I've been back there many times since... but I've not done what I need to do. Each time was like tiptoeing past the house of a friend not-long-seen. You want to step in and renew ties... but you fear getting held there when you've got other things that must be done. To that end, I'd stay in Vegas and only barely give a little drive over the hill to the old house. Once with the parents, numerous times with other friends. I don't figure any of them would want to be delayed with me getting all memory-laneish over the place, so I use that as an excuse to just fly through, with the lightest of "Y'know, I used to live there..." comments, not so much as tapping the brakes.

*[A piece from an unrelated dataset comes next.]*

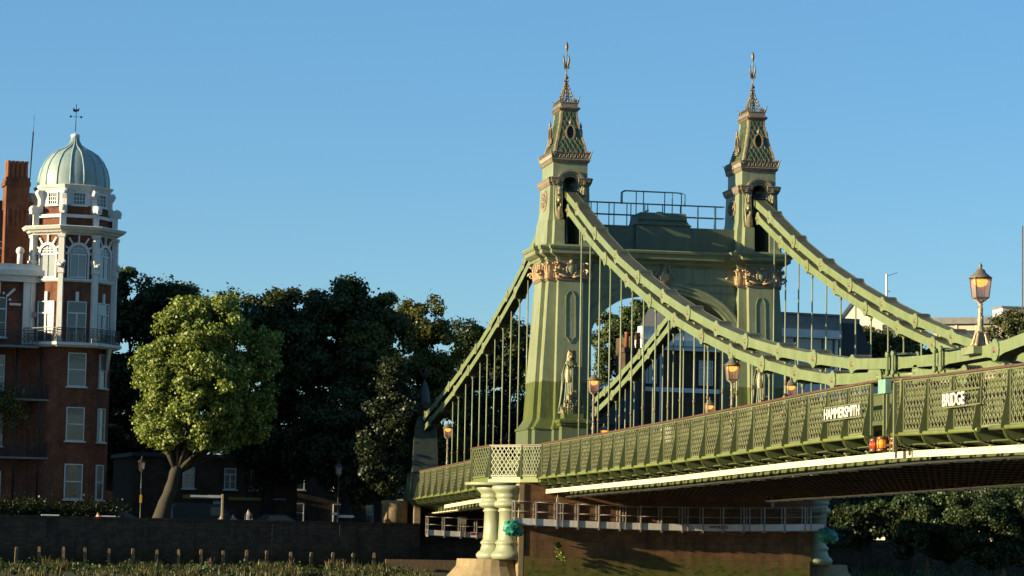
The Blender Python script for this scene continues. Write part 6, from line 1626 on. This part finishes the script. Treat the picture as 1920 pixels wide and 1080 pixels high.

Nowadays I live on two wheels, and most of the entire western half of the nation is my weekend stomping grounds, should I so choose. I've but to hop on the bike and twist the wrist, and I could end up down there once more... skipping Vegas entirely to go get a cheap motel room in the hometown instead. My camera could try to capture what my mind's eye remembers from, what... 20 years ago? Ack. It makes me flinch just typing it.

I really need to go back there, and see that part of Home again.